Maar het zijn niet alleen de beelden uit de Tour die zo’n sterke aantrekkingskracht op mij uitoefenen.
Sinds 1973 (start in Leiden en passage door Maasland) volg ik het circus vrij nauwgezet via radio en krant wat gekatalyseerd werd door de bijzondere prestaties van de Nederlanders (Raleigh) in die tijd.
De tourflits van radio 1 is na 40 jaar inmiddels verworden tot pure nostalgie, waarvan de tune me ook midden in de winter meteen terugbrengt in zoete zomerse sferen.
Het gevoel van silhouetten van kastelen in maanlicht, rode wijn, boursin en (wieler)anekdotes uit een grijs verleden bedoel ik dus.

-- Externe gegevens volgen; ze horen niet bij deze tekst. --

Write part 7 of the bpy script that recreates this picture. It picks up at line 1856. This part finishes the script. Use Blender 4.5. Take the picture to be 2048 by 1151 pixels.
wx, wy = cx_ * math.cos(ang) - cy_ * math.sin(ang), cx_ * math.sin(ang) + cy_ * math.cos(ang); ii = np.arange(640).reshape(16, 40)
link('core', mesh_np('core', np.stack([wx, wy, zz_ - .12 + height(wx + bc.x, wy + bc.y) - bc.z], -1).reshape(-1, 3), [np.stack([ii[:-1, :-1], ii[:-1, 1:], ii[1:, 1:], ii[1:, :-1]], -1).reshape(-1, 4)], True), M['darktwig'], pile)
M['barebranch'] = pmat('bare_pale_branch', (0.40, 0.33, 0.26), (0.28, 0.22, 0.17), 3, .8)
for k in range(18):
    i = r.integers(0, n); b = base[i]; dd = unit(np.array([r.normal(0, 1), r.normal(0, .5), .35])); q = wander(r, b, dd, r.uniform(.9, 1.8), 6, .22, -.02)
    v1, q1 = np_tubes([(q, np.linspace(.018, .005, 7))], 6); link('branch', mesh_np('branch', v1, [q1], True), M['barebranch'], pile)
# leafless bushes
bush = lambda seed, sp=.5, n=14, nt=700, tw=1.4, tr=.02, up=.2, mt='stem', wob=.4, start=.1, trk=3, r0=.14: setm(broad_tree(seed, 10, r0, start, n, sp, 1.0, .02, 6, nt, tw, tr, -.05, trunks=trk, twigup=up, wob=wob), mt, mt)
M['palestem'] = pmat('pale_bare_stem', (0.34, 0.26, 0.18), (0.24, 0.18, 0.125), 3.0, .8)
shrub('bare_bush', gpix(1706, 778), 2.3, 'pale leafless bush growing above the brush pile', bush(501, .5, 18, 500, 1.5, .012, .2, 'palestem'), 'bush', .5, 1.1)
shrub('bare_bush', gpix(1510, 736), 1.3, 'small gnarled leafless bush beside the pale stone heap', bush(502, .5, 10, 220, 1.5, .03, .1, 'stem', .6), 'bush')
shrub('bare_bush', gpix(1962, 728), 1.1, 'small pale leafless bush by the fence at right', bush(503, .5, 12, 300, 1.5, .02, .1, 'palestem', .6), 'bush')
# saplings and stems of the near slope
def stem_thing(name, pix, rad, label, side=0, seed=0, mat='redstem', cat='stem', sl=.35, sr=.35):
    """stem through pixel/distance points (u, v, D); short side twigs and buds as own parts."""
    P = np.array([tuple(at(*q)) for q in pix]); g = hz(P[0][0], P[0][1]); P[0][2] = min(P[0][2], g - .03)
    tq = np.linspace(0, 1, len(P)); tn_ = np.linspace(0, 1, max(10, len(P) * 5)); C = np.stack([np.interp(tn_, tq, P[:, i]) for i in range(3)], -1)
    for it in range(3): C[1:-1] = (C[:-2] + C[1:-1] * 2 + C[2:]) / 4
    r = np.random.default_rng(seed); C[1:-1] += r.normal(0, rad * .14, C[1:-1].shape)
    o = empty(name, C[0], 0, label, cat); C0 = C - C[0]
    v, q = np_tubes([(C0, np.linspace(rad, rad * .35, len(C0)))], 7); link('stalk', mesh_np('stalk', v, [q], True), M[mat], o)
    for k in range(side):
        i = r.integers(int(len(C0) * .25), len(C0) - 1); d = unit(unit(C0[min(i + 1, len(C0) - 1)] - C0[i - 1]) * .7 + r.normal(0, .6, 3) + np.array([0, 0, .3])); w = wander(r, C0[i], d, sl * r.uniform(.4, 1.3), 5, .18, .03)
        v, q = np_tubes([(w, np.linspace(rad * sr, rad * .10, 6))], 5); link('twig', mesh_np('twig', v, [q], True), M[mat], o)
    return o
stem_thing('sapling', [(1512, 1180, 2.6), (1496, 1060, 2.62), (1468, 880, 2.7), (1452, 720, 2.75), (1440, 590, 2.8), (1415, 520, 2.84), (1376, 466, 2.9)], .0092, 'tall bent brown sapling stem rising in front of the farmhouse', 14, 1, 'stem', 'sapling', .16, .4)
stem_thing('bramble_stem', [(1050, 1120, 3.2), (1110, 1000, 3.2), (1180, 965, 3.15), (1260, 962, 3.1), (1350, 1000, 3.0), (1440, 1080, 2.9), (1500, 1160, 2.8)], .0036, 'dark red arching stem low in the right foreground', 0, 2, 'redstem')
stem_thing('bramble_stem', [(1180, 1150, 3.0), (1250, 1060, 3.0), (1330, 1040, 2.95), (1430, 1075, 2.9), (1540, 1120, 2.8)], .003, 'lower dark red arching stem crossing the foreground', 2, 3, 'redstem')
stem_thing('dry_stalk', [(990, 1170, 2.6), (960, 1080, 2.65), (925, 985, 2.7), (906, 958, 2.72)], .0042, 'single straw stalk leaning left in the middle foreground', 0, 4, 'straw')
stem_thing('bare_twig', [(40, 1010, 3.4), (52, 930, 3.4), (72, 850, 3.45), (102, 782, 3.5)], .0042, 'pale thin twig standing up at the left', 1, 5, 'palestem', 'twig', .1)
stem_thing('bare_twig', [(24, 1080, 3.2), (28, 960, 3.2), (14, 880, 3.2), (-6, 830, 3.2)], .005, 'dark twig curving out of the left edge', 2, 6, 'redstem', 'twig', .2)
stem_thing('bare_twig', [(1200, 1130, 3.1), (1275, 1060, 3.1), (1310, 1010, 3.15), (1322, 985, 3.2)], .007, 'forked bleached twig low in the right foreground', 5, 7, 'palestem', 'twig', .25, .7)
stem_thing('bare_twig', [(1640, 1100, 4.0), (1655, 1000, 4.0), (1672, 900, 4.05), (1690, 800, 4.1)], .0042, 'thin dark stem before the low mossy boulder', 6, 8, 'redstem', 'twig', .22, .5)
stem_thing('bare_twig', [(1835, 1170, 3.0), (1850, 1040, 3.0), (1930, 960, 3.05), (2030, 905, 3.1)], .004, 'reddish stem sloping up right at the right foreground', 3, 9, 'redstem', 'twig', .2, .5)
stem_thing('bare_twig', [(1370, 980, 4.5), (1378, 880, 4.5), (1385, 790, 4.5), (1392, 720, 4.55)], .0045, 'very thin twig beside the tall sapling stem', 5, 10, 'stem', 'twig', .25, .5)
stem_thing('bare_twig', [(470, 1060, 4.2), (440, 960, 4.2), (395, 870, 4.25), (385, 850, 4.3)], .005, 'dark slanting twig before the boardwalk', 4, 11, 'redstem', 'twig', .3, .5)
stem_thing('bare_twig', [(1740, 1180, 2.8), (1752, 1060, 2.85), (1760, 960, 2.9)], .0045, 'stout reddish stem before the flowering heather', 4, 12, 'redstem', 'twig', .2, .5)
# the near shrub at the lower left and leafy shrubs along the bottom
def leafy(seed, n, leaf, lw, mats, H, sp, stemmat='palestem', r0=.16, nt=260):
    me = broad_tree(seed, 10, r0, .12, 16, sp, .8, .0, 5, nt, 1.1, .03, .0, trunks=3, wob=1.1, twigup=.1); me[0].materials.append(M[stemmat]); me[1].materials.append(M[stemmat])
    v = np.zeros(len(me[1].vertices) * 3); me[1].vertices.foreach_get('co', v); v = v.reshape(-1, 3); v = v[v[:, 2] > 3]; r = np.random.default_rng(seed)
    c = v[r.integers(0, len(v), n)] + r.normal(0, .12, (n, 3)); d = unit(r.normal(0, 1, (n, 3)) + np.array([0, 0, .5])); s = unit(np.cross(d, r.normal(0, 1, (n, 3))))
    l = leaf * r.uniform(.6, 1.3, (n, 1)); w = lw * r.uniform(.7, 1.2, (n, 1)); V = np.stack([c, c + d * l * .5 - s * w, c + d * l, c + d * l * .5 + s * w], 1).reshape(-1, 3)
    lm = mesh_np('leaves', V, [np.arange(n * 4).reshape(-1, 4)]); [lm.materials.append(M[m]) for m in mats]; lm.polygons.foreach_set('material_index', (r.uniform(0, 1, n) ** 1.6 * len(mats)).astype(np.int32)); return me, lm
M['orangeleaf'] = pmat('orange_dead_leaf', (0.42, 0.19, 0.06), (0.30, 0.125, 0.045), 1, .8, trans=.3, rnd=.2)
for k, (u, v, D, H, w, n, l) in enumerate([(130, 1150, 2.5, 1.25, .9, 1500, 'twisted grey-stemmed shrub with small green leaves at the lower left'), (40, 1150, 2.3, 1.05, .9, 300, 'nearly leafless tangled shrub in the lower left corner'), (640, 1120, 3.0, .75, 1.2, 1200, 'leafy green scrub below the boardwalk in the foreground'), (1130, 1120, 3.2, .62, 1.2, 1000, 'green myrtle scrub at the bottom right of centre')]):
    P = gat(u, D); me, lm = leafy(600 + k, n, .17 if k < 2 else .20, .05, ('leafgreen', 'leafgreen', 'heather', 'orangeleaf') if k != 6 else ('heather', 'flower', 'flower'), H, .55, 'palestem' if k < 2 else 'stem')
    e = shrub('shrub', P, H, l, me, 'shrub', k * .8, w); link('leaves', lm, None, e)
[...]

Ik zou bijna gaan denken dat ik het geleuter van de zelfgenoegzame Mart Smeets (en wijlen Jean Nelissen) mis…
De vele dopingaffaires ten spijt boeit het drieweekse spektakel me nog steeds enorm al gaat de stelling dat ‘de Tour het jaarlijkse hoogtepunt in mijn leven is’, die ik een nog ernstiger Tour-adept op de radio hoorde uiten, me toch net iets te ver…
2 Reacties
Dr zitten mooie nadenkers in! Idd zijn de gevaren niet, zoals bij andere sporten tot 0 gereduceerd. Dat is direct ook de charme!
Mooi geschreven!
Arjan van Opzeeland
De tijden zijn voorbij van radioverslaggevers Jan Cottaar en Theo Koomen, ploegleider Kees Pellenaars en wielrenners Theo Middelkoop,Jan Derksen, Peter Post, Rini en Wout Wagtmans, Wim van Est, Gerrit Voorting, Jo de Roo, Jan Nolten,Jan Janssen,Jan Raas, Joop Zoetemelk, Gerrie knetemann, Erik Breukink, Hennie Kuiper, Steven Rooks Peter Winnen enz.
Wij zijn nu al blij met een 4e plaats.